---- Source data

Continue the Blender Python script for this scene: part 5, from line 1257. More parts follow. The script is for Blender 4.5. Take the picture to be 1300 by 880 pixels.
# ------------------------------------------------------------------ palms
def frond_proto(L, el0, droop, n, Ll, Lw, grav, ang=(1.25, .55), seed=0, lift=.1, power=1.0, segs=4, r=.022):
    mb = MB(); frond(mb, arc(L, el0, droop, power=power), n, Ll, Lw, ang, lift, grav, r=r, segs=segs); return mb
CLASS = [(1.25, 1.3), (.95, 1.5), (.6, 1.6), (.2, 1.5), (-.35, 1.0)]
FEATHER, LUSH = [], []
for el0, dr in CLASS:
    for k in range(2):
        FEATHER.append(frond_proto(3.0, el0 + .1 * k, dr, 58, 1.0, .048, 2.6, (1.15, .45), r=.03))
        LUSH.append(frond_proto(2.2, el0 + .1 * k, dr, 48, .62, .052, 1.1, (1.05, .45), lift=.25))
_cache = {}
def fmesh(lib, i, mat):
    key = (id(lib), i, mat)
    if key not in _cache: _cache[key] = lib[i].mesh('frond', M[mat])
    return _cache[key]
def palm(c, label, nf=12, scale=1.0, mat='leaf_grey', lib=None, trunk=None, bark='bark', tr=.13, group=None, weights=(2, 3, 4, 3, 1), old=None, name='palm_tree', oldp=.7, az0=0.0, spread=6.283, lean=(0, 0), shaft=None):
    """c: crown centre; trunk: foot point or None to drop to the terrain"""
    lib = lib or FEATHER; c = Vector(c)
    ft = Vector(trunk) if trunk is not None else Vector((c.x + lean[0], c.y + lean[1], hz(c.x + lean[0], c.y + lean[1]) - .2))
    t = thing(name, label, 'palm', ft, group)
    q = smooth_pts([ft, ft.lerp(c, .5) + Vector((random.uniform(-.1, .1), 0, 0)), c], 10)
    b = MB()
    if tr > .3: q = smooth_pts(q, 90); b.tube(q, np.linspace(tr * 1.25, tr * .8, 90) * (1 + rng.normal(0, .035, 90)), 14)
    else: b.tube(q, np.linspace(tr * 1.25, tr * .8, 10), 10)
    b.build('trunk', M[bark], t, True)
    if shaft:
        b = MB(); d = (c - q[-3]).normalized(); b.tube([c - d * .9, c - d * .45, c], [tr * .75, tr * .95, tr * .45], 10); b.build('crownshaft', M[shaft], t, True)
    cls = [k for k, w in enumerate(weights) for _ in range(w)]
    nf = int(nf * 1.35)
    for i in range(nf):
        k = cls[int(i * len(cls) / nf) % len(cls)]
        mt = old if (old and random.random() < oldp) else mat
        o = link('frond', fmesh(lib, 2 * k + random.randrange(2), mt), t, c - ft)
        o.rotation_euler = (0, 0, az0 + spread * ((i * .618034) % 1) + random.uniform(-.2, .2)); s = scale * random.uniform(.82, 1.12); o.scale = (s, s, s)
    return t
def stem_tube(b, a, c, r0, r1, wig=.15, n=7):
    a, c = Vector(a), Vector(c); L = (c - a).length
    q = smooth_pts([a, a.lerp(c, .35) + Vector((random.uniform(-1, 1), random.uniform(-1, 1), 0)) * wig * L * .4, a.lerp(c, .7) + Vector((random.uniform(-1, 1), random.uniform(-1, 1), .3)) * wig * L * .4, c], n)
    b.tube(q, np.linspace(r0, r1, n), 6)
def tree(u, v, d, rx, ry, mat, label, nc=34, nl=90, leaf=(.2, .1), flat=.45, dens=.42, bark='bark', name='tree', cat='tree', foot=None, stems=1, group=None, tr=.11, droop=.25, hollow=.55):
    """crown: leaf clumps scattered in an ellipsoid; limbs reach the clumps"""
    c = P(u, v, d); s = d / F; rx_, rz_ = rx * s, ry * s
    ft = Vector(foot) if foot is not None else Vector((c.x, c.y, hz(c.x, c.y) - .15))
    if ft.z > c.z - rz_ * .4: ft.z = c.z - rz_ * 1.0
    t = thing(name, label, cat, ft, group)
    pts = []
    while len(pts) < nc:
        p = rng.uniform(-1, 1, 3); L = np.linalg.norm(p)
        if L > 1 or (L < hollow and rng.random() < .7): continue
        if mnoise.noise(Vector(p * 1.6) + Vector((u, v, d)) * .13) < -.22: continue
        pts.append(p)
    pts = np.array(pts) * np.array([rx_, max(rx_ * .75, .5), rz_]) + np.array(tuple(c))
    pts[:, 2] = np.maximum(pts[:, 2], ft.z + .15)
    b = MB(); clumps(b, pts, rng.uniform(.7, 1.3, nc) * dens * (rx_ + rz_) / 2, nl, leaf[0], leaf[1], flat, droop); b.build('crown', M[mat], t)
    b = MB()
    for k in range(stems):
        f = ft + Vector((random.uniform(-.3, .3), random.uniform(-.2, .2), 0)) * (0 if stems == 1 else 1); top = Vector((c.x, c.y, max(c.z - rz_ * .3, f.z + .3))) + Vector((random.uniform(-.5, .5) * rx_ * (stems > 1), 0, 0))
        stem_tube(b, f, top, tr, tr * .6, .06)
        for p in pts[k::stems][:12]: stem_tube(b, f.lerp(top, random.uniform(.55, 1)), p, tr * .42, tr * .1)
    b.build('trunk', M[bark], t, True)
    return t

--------

## What is needed:
Transcribe all lines as written.

## Answer to this task:
Continue the Blender Python script for this scene: part 5, from line 1257. More parts follow. The script is for Blender 4.5. Take the picture to be 1300 by 880 pixels.
# ------------------------------------------------------------------ palms
def frond_proto(L, el0, droop, n, Ll, Lw, grav, ang=(1.25, .55), seed=0, lift=.1, power=1.0, segs=4, r=.022):
    mb = MB(); frond(mb, arc(L, el0, droop, power=power), n, Ll, Lw, ang, lift, grav, r=r, segs=segs); return mb
CLASS = [(1.25, 1.3), (.95, 1.5), (.6, 1.6), (.2, 1.5), (-.35, 1.0)]
FEATHER, LUSH = [], []
for el0, dr in CLASS:
    for k in range(2):
        FEATHER.append(frond_proto(3.0, el0 + .1 * k, dr, 58, 1.0, .048, 2.6, (1.15, .45), r=.03))
        LUSH.append(frond_proto(2.2, el0 + .1 * k, dr, 48, .62, .052, 1.1, (1.05, .45), lift=.25))
_cache = {}
def fmesh(lib, i, mat):
    key = (id(lib), i, mat)
    if key not in _cache: _cache[key] = lib[i].mesh('frond', M[mat])
    return _cache[key]
def palm(c, label, nf=12, scale=1.0, mat='leaf_grey', lib=None, trunk=None, bark='bark', tr=.13, group=None, weights=(2, 3, 4, 3, 1), old=None, name='palm_tree', oldp=.7, az0=0.0, spread=6.283, lean=(0, 0), shaft=None):
    """c: crown centre; trunk: foot point or None to drop to the terrain"""
    lib = lib or FEATHER; c = Vector(c)
    ft = Vector(trunk) if trunk is not None else Vector((c.x + lean[0], c.y + lean[1], hz(c.x + lean[0], c.y + lean[1]) - .2))
    t = thing(name, label, 'palm', ft, group)
    q = smooth_pts([ft, ft.lerp(c, .5) + Vector((random.uniform(-.1, .1), 0, 0)), c], 10)
    b = MB()
    if tr > .3: q = smooth_pts(q, 90); b.tube(q, np.linspace(tr * 1.25, tr * .8, 90) * (1 + rng.normal(0, .035, 90)), 14)
    else: b.tube(q, np.linspace(tr * 1.25, tr * .8, 10), 10)
    b.build('trunk', M[bark], t, True)
    if shaft:
        b = MB(); d = (c - q[-3]).normalized(); b.tube([c - d * .9, c - d * .45, c], [tr * .75, tr * .95, tr * .45], 10); b.build('crownshaft', M[shaft], t, True)
    cls = [k for k, w in enumerate(weights) for _ in range(w)]
    nf = int(nf * 1.35)
    for i in range(nf):
        k = cls[int(i * len(cls) / nf) % len(cls)]
        mt = old if (old and random.random() < oldp) else mat
        o = link('frond', fmesh(lib, 2 * k + random.randrange(2), mt), t, c - ft)
        o.rotation_euler = (0, 0, az0 + spread * ((i * .618034) % 1) + random.uniform(-.2, .2)); s = scale * random.uniform(.82, 1.12); o.scale = (s, s, s)
    return t
def stem_tube(b, a, c, r0, r1, wig=.15, n=7):
    a, c = Vector(a), Vector(c); L = (c - a).length
    q = smooth_pts([a, a.lerp(c, .35) + Vector((random.uniform(-1, 1), random.uniform(-1, 1), 0)) * wig * L * .4, a.lerp(c, .7) + Vector((random.uniform(-1, 1), random.uniform(-1, 1), .3)) * wig * L * .4, c], n)
    b.tube(q, np.linspace(r0, r1, n), 6)
def tree(u, v, d, rx, ry, mat, label, nc=34, nl=90, leaf=(.2, .1), flat=.45, dens=.42, bark='bark', name='tree', cat='tree', foot=None, stems=1, group=None, tr=.11, droop=.25, hollow=.55):
    """crown: leaf clumps scattered in an ellipsoid; limbs reach the clumps"""
    c = P(u, v, d); s = d / F; rx_, rz_ = rx * s, ry * s
    ft = Vector(foot) if foot is not None else Vector((c.x, c.y, hz(c.x, c.y) - .15))
    if ft.z > c.z - rz_ * .4: ft.z = c.z - rz_ * 1.0
    t = thing(name, label, cat, ft, group)
    pts = []
    while len(pts) < nc:
        p = rng.uniform(-1, 1, 3); L = np.linalg.norm(p)
        if L > 1 or (L < hollow and rng.random() < .7): continue
        if mnoise.noise(Vector(p * 1.6) + Vector((u, v, d)) * .13) < -.22: continue
        pts.append(p)
    pts = np.array(pts) * np.array([rx_, max(rx_ * .75, .5), rz_]) + np.array(tuple(c))
    pts[:, 2] = np.maximum(pts[:, 2], ft.z + .15)
    b = MB(); clumps(b, pts, rng.uniform(.7, 1.3, nc) * dens * (rx_ + rz_) / 2, nl, leaf[0], leaf[1], flat, droop); b.build('crown', M[mat], t)
    b = MB()
    for k in range(stems):
        f = ft + Vector((random.uniform(-.3, .3), random.uniform(-.2, .2), 0)) * (0 if stems == 1 else 1); top = Vector((c.x, c.y, max(c.z - rz_ * .3, f.z + .3))) + Vector((random.uniform(-.5, .5) * rx_ * (stems > 1), 0, 0))
        stem_tube(b, f, top, tr, tr * .6, .06)
        for p in pts[k::stems][:12]: stem_tube(b, f.lerp(top, random.uniform(.55, 1)), p, tr * .42, tr * .1)
    b.build('trunk', M[bark], t, True)
    return t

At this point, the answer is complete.